Report Finds SFUSD “Stay Over Program” Successful in Helping Homeless Families

San Francisco Mayor London Breed
San Francisco Mayor London Breed

Controller’s Office evaluation found overnight shelter at Buena Vista Horace Mann School provides families experiencing homelessness with a safe place to sleep at night, especially families who are Latino and speak Spanish, and has successfully connected families to housing resources.

Monday, January 13, 2020, San Francisco, CA — Mayor London N. Breed and Supervisor Hillary Ronen today received the Controller’s evaluation of the Buena Vista Horace Mann (BVHM) Stay Over Program (SOP) for homeless families, located at the Mission District K-8 school. The City Performance Unit of the Controller’s Office conducted an evaluation of SOP to understand how it works, who it serves, and how well it helps San Francisco Unified School District (SFUSD) families experiencing homelessness or housing insecurity obtain more stable housing situations. They found that the expansion of the program in April 2019 significantly increased program utilization and cost-effectiveness. The shelter has served 59 families since opening, with nearly two-thirds of families exiting from the program on the path to secure housing, with 40% of individuals moving into transitional housing and six individuals renting their own place.

SOP allows families experiencing homelessness to stay overnight in the school gymnasium. Through the program, families are connected to the Department of Homelessness and Supportive Housing’s (HSH) Coordinated Entry Access Points to help them secure more stable housing. The shelter operates seven days a week, from 7:00 pm to 7:00 am on school days and 5:00 pm to 10:00 am on weekends and school breaks and includes all-night staffing, food, and supportive services.

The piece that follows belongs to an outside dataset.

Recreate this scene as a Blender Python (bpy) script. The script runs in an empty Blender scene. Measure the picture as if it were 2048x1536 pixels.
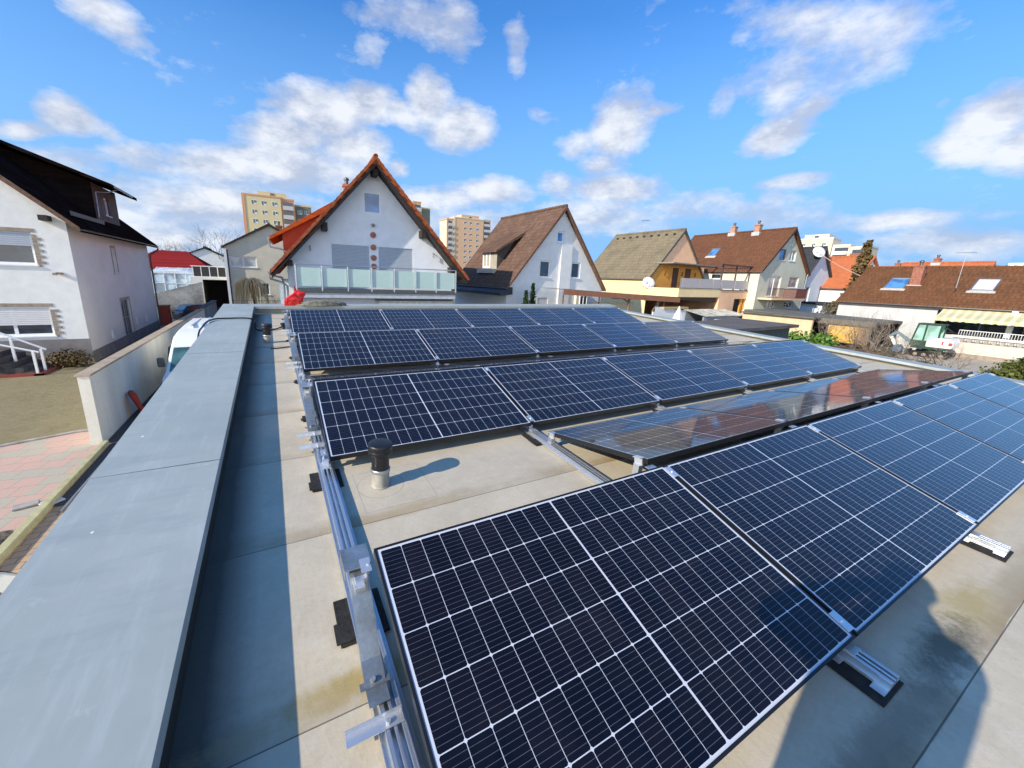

The report found that 74% of individuals connected through the SOP identified as Latino and at least 32% speak Spanish as their primary language. The Controller’s Office found that the program has provided a culturally responsive service that directly meets the needs of Spanish-speaking families experiencing homelessness or housing instability for the first time.

The Controller’s Office also found that the services at the SOP include unique features not present in other congregate emergency family shelters. For example, the BVHM shelter provides language services, showers on-site, a secure storage area, and families can reserve space at the shelter for multiple days at a time. The Controller’s Office found that nearly all participating families were assessed at an Access Point, where families can access the system of care and available resources.

In 2017, SFUSD identified 64 families whose children are students at BVHM and lacked safe and stable housing. In November 2018, following significant advocacy from the BVHM leadership and school community, the City entered into a partnership with SFUSD to pilot the shelter at BVHM. The pilot program initially allowed for up to 20 families with children enrolled in BVHM experiencing homelessness to stay overnight in the school gymnasium.

Soon after the launch of the program, Mayor Breed, Supervisor Ronen, SFUSD, HSH, and Dolores Street teams recognized the SOP had the capacity to serve more families beyond BVHM alone. In February 2019, Mayor Breed sent a letter to SFUSD’s Board of Education urging the School Board to approve the expansion of SOP. Following the advocacy of Mayor Breed, Supervisor Ronen, and the BVHM school leadership, SFUSD Superintendent Matthews requested that the SOP be open to other families experiencing homelessness who have students enrolled in SFUSD schools.

As a result, the San Francisco Board of Education voted to expand the shelter program to serve families with students in all SFUSD schools instead of just families with students at BVHM. Mayor Breed and the Department of Homelessness and Supportive Housing identified the funding to operate the program for the 2019-20 and 2020-21 school years.

Once the SOP opened to all SFUSD students in April 2019, overnight occupancy increased significantly, reaching a monthly average occupancy of 65%, up from an average of 5% before April.

In 2018, SFUSD identified 1,806 students experiencing homelessness. Using a school gym to temporarily house families experiencing homelessness or housing insecurity who have children attending that school or another school in the district is a new model for San Francisco and the country and an innovative strategy to support the needs of homeless families seeking immediate refuge.